### Goal:
Using the records below, locate all lines containing "pixels" and return them.

### Material for this task:
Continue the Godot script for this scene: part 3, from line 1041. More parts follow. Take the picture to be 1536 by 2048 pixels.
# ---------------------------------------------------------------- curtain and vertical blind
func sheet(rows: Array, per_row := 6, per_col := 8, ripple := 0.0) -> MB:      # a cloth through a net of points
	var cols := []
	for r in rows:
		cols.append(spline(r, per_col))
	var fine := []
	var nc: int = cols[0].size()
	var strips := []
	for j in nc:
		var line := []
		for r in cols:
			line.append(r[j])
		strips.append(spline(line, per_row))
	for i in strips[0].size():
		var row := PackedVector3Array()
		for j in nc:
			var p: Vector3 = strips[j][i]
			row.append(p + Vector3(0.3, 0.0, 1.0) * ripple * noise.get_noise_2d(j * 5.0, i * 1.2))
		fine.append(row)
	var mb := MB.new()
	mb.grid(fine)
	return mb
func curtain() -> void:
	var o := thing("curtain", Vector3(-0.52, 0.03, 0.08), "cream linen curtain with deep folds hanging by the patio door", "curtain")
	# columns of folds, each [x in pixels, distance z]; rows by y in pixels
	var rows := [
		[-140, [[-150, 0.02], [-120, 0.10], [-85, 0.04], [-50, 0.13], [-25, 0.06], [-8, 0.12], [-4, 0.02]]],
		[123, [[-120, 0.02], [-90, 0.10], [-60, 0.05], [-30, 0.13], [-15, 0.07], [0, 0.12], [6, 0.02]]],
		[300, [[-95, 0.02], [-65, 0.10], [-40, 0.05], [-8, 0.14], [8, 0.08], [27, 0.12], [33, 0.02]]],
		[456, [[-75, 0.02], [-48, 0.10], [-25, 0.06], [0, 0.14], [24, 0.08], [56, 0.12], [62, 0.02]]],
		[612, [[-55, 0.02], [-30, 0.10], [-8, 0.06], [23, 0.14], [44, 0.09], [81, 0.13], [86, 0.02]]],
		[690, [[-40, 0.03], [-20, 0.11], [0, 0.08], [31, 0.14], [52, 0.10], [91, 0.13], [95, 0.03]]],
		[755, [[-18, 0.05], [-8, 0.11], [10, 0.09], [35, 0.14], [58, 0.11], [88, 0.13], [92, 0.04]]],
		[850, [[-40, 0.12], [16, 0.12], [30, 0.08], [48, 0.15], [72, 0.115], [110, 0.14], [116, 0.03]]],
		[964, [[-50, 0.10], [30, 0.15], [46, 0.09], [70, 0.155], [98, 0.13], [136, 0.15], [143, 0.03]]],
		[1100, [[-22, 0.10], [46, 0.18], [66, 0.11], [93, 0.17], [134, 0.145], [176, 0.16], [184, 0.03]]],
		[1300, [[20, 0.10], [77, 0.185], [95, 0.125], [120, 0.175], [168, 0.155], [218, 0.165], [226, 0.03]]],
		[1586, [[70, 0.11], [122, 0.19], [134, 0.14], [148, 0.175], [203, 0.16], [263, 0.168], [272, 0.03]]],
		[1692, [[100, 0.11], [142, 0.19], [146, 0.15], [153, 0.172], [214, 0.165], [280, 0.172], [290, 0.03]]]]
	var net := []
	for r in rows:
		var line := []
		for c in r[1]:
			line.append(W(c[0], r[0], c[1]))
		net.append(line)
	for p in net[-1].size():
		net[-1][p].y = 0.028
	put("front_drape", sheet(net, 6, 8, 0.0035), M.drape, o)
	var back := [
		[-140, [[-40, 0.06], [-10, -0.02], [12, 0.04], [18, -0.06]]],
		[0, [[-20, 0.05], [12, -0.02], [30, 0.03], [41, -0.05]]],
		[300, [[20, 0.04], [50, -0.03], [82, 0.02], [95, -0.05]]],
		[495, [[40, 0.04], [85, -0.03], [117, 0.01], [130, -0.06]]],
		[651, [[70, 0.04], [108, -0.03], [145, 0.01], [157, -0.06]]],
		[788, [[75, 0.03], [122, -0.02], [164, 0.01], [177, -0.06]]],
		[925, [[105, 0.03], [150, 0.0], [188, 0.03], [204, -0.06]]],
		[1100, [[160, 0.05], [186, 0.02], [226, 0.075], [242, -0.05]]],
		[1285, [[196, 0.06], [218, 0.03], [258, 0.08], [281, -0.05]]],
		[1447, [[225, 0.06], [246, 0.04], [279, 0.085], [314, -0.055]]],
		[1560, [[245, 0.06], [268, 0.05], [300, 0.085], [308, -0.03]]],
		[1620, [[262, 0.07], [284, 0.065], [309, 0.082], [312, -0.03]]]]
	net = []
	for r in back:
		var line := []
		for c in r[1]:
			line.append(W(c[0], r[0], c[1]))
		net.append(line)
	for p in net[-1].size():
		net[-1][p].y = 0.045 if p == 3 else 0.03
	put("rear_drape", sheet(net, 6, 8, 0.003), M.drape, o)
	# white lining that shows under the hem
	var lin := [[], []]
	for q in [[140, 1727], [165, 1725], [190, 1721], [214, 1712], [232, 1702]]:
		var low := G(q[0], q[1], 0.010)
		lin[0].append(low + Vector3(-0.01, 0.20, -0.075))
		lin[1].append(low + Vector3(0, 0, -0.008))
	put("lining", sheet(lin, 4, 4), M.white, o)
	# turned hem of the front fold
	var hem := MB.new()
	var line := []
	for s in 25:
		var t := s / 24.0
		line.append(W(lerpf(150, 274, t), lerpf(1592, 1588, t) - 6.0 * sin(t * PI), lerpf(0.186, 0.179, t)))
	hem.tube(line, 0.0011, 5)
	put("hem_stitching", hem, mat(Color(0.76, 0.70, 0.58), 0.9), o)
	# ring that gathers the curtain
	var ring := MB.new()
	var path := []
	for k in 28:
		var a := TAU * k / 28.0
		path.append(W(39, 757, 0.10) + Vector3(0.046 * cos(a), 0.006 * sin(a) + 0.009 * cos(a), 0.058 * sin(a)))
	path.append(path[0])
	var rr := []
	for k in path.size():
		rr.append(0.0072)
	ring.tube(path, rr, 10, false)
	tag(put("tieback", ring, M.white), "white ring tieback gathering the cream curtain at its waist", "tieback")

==

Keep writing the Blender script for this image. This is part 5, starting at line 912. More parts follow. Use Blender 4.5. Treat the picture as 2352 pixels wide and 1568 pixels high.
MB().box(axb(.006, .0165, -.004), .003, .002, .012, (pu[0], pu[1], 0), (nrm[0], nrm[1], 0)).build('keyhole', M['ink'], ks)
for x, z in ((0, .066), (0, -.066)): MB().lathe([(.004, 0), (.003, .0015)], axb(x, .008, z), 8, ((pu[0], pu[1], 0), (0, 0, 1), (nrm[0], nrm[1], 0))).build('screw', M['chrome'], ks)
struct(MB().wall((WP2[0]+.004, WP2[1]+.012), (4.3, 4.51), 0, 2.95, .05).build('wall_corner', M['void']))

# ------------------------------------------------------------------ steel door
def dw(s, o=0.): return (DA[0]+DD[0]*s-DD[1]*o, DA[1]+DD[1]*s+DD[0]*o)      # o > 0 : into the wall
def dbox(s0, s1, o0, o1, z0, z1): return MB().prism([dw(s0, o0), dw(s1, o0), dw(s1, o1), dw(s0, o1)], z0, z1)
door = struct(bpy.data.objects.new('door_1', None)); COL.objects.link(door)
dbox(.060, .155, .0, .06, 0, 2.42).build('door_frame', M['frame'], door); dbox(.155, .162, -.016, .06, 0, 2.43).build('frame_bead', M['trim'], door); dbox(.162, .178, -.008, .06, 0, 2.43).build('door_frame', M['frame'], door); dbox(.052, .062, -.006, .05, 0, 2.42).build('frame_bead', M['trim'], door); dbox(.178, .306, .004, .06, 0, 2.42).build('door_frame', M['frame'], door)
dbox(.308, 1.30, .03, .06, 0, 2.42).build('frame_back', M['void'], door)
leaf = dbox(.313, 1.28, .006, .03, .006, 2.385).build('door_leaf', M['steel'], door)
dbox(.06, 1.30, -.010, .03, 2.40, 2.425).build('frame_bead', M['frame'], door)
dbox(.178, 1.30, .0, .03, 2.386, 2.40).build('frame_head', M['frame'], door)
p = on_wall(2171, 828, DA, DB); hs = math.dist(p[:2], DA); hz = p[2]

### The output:
Continue the Godot script for this scene: part 3, from line 1041. More parts follow. Take the picture to be 1536 by 2048 pixels.
	# columns of folds, each [x in pixels, distance z]; rows by y in pixels
Keep writing the Blender script for this image. This is part 5, starting at line 912. More parts follow. Use Blender 4.5. Treat the picture as 2352 pixels wide and 1568 pixels high.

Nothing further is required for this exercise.